Structural origin of the Jeff=1/2 antiferromagnetic phase in Ga-doped Sr2IrO4

Abstract: Sr2IrO4 hosts a novel Jeff =1/2 Mott state and quasi-two-dimensional antiferromagnetic order, providing a unique avenue of exploring emergent states of matter and functions that are extraordinarily sensitive to any structural variations. While the correlation between the physical property and lattice structure in Sr2IrO4 has been a focused issue in the past decade, a common perception assumes that the magnetic ordering is essentially determined by the Ir-O-Ir bond angle. Therefore, a delicate modulation of this angle and consequently a major modulation of the magnetic ordering, by chemical doping such as Ga at Ir site, has been extensively investigated and well believed.
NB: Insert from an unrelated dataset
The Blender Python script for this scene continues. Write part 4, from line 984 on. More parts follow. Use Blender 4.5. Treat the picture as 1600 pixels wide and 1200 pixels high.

In this work, however, we present a whole package of structure and magnetism data on a series of single crystal and polycrystalline Sr2Ir1-xGaxO4 samples, revealing the substantial difference in the N\'eel temperature TN between the two types of samples, and the TN value for the polycrystalline sample x = 0.09 is even 64 K higher than that of the single crystal sample x = 0.09 (deltaTN ~ 64 K at x = 0.09). Our systematic investigations demonstrate the crucial role of the c/a ratio in tuning the interlayer coupling and thereby the Neel point TN, i.e. a higher TN can be achieved as c/a is reduced. The notable differences in structural parameters between the two groups of samples are probably caused by additional strain due to the massive grain boundaries in polycrystalline samples. The present work suggests an additional ingredient of physics that is essential in modulating the emergent properties in Sr2IrO4 and probably other iridates.